» **What is expected**: List each line of the data in which the string "pixels" appears.

» **Source data**:
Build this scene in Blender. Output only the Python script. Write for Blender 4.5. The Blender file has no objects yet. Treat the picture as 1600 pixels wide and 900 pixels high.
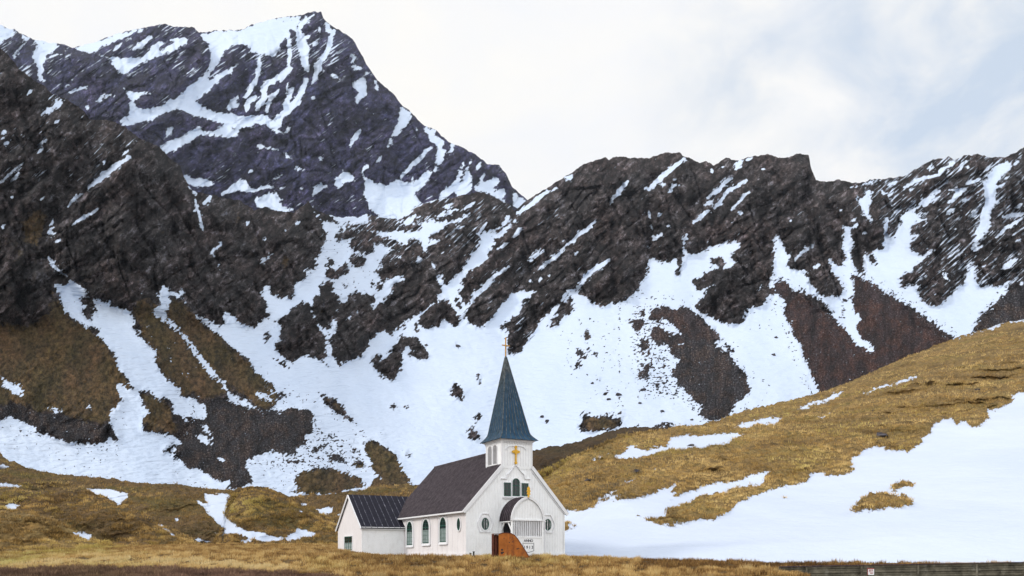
import bpy, bmesh, math, random
import numpy as np
from mathutils import Vector, Matrix

# ------------------------------------------------------------------ camera
F = 1250.0          # focal length in photo pixels (photo 1600 px wide)
HZ = 866.0          # row of the horizon
sc = bpy.context.scene
cam_d = bpy.data.cameras.new('camera')
cam = bpy.data.objects.new('camera', cam_d)
sc.collection.objects.link(cam)
cam.location = (0, 0, 0)
cam.rotation_euler = (math.radians(90), 0, 0)
cam_d.sensor_width = 36.0
cam_d.lens = F / 1600 * 36.0
cam_d.shift_y = (HZ - 450) / 1600
cam_d.clip_start = 0.5
cam_d.clip_end = 20000
sc.camera = cam

# ------------------------------------------------------------------ light
SUN_EL, SUN_AZ = math.radians(34), math.radians(-108)   # azimuth from +Y, negative = left of the view
wd = bpy.data.worlds.new('World'); sc.world = wd; wd.use_nodes = True
nt = wd.node_tree; nt.nodes.clear()
def N(t, typ, **kw):
    n = t.nodes.new(typ)
    for k, v in kw.items(): setattr(n, k, v)
    return n
def inp(t, n, name, v):
    s = n.inputs[name]
    if hasattr(v, 'is_linked') or hasattr(v, 'links'): t.links.new(v, s)
    else: s.default_value = v
def math_(t, op, a, b=None, c=None, clamp=False):
    n = t.nodes.new('ShaderNodeMath'); n.operation = op; n.use_clamp = clamp
    for i, v in enumerate((a, b, c)):
        if v is None: continue
        if hasattr(v, 'links'): t.links.new(v, n.inputs[i])
        else: n.inputs[i].default_value = v
    return n.outputs[0]
def mix_(t, f, a, b, blend='MIX'):
    n = t.nodes.new('ShaderNodeMix'); n.data_type = 'RGBA'; n.blend_type = blend; n.clamp_factor = True
    for s, v in ((n.inputs[0], f), (n.inputs[6], a), (n.inputs[7], b)):
        if hasattr(v, 'links'): t.links.new(v, s)
        elif isinstance(v, (int, float)): s.default_value = v
        else: s.default_value = (*v, 1) if len(v) == 3 else v
    return n.outputs[2]
def noise_(t, vec, scale, detail=4, rough=0.55, dist=0.0):
    n = t.nodes.new('ShaderNodeTexNoise'); n.inputs['Scale'].default_value = scale
    n.inputs['Detail'].default_value = detail; n.inputs['Roughness'].default_value = rough
    n.inputs['Distortion'].default_value = dist
    if vec is not None: t.links.new(vec, n.inputs['Vector'])
    return n.outputs['Fac']
def ramp_(t, f, pts):
    n = t.nodes.new('ShaderNodeValToRGB'); e = n.color_ramp.elements
    while len(e) < len(pts): e.new(0.5)
    for i, (p, c) in enumerate(pts):
        e[i].position = p; e[i].color = (*c, 1) if not isinstance(c, (int, float)) else (c, c, c, 1)
    t.links.new(f, n.inputs[0]); return n.outputs[0]
def map_(t, vec, rot=(0, 0, 0), scale=(1, 1, 1), loc=(0, 0, 0)):
    n = t.nodes.new('ShaderNodeMapping'); n.vector_type = 'POINT'
    n.inputs['Rotation'].default_value = rot; n.inputs['Scale'].default_value = scale
    n.inputs['Location'].default_value = loc
    t.links.new(vec, n.inputs[0]); return n.outputs[0]

sky = N(nt, 'ShaderNodeTexSky', sky_type='NISHITA'); sky.sun_disc = False
sky.sun_elevation = SUN_EL; sky.sun_rotation = SUN_AZ
tc = N(nt, 'ShaderNodeTexCoord'); gv = tc.outputs['Generated']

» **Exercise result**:
Build this scene in Blender. Output only the Python script. Write for Blender 4.5. The Blender file has no objects yet. Treat the picture as 1600 pixels wide and 900 pixels high.
F = 1250.0          # focal length in photo pixels (photo 1600 px wide)